Also in IT there is always a bigger fish

This week was strange for me, to put it mildly. First a product manager from 1 of the biggest competitors from the company I work for wants to follow me on Twitter and earlier this week a person actually managed to annoy/frustrate me.
For people who had the disadvantage to know me personally, they would know it’s not very easy to do that… so my compliments to the guy! 😉

Then I started to realize something… many IT-Pro’s feel that users are frustrating them. They are not in any way driven by knowledge, and so it can be very challenging to talk to them and try to explain something which seems way out of their league, right?
Wrong! Read on why…

In my case it had nothing to do with my work, but nevertheless I could imagine that the annoyance was about the same 😉

Now let’s take this and create a simple list:
User –> Power User –> System Administrator –> System Engineer –> Consultant –> Vendor –> Product Architect

Since a vendor cannot exist without users that use their product, they are all interdependent! One cannot exist without the other… call it a “Circle of life” if you will.

As I’m writing this post, I’m watching Star Wars 1… to quote Qui-Gon (Liam Neeson):”There is always a bigger fish”.

Another way of thinking about this:
People can ask me IT-related stuff… but please don’t ask me how create a paycheck! With taxes this, taxes that, insurance and more stuff like that. For something like that I will go to someone who actually knows how to do that.
It is likely that also goes the other way around. My accountant can fill in the paperwork, but when his laptop crashes he comes to me… he does not know how to fix it.
In short: Everyone has their respective field in which they operate, acquire experience and knowledge. Respect that, and in that way also respect their lack of knowledge when it comes to your field of experience!
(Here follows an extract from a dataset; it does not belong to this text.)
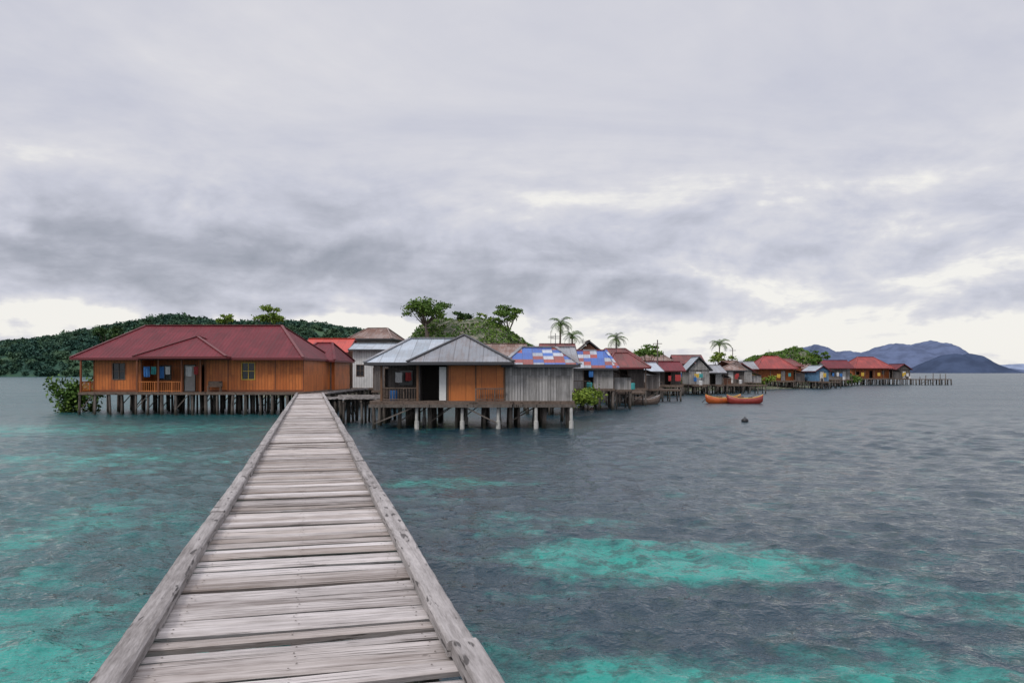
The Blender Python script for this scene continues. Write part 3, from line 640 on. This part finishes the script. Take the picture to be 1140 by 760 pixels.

Anyway, I hope that you think of this post when you talk to someone that annoys you for their lack of knowledge. It’s not their lack of knowledge that is the problem, but your lack of empathy!
Not a technical post, but I think it’s still useful for people who just started in IT… but also to the ones that are in there a bit longer… 😉

One comment

  1. Veronika says:

    Jef, this is a great post! Being a user, it is a purgatory for me whenever my PC turns against me, and it does so with great ingenuity. Purgatory it is, because I know I will have to, sooner or later, call someone to help. Always trying to solve the problem myself, able to spend good deal of time trying to figure out the solution by myself (that oten “turns a small hole into a real abyss”, so to say:),I keep trying to avoid the inevitable: calling an expert. There are a lot of “PC help-line” jokes, I must confess some ARE immensely funny, especially the ones which end up with the unplugged PC or power failure as the core of troubles with the computer. Anyhow, when push comes to shove, it gives one a hard time to imagine the problem-solver coming, long face and sigh on the lips as a default setting. “Lack of empathy” really hits the point. One small comparison has come to my mind: Before taking the driving course, being a “mere” pedestrian, it took me ages to cross a street, looking any possible direction but left and right, talking to friends, good heaven even stopping in the middle of the road with a mobile to finish a call. After a little degustation of what this feels like from behind a steering wheel, no re-run of this is ever going to happen. Swithing the roles is many times quite didactic. Empathy is a wonderful thing, I am only a little worried that once an expert, it takes hard time to emphatize with the “tabula rasa”. But it is possible, because otherwise there would be no such post as the one above. Thank you.